Bradford blamed the failed collectivization experiment on “that conceit of Plato,” referencing the Greek philosopher’s advocacy of collective ownership of land, and said those who believed communal property would make people “happy and flourishing” mistakenly thought themselves “wiser than God.”
Those who blame the “greedy investors” for this debacle miss the point. The Pilgrims were not in conflict with those who had enabled them to flee to the New World but with each other. Some saw an opportunity to slack off while others supported them, and those willing to work became decidedly less willing when they saw no more benefit to themselves than to their lazy fellow colonists.
As is always the case when an economic system fails, it was a failure of human nature rather than the system. But since human nature itself is eternal and does not seem to change no matter how hard utopians try to force it to, it makes sense that a system which accepts human nature and works with it to produce the best results will succeed.
Seriously, communal living and work distribution only works in the Biblical sense, when dedication to God is involved.
From the Acts of the Apostles, Chapter 2:
[42] And they were persevering in the doctrine of the apostles, and in the communication of the breaking of bread, and in prayers. [43] And fear came upon every soul: many wonders also and signs were done by the apostles in Jerusalem, and there was great fear in all. [44] And all they that believed, were together, and had all things common. [45] Their possessions and goods they sold, and divided them to all, according as every one had need.
[46] And continuing daily with one accord in the temple, and breaking bread from house to house, they took their meat with gladness and simplicity of heart; [47] Praising God, and having favour with all the people. And the Lord increased daily together such as should be saved.

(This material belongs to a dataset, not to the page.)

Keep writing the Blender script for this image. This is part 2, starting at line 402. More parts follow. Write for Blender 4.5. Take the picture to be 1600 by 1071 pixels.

And even then, personality conflicts prevent true peace and tranquility in communal living.
It can be done, solving the conflicts, but it takes change on the part of at least one person to make it happen.
And to get the transformation to take place, the person changing must be at the brink, the precipice, when they think nothing else will solve the problem, a lot like an addict admitting they have hit bottom.
An illness. A marriage or any other relationship falling apart. Financial ruin. A special needs family member. A profession that dies. All of these situations force change that either encourages growth or results in disaster.
In the current national situation where we find ourselves: Freedoms in peril; A nation in danger of dissolving; Decades of work destroyed….
That’s what it is taking to get the people to wake up, and walk away from the dark side.

What doesn’t kill you makes you stronger. (I’m full of these platitudes today.) What we are witnessing is the American people being taken to the brink. We, the red-pilled and the people who understand that the CHAZ colony in Seattle, among others, is a futile exercise, see the entire situation as a demonstration of weakness among Democrat leaders – which it is – but those who are still supportive of Democrats don’t. They still reside in an echo chamber that has nothing more to say than Orange Man Bad, and mail in voting. That echo chamber is in the process of being destroyed.
4464
Q !!Hs1Jq13jV6 ID: 4b50f0 No.9600507
Jun 13 2020 15:15:27 (EST) NEW
The ‘how’ will be hard to understand for most.
Focus on the ‘why’.
The ‘when’ is now.
Q
Why is this happening? To save the nation, and the world, from enslavement and murder by a group of people who think they were created more equal than others. No, it is not going to be pretty. It is going to be rough, and there are times it will seem that all hope is lost.
In the end, though, God wins.

In the meantime, we’re in for a wild ride. Buckle up.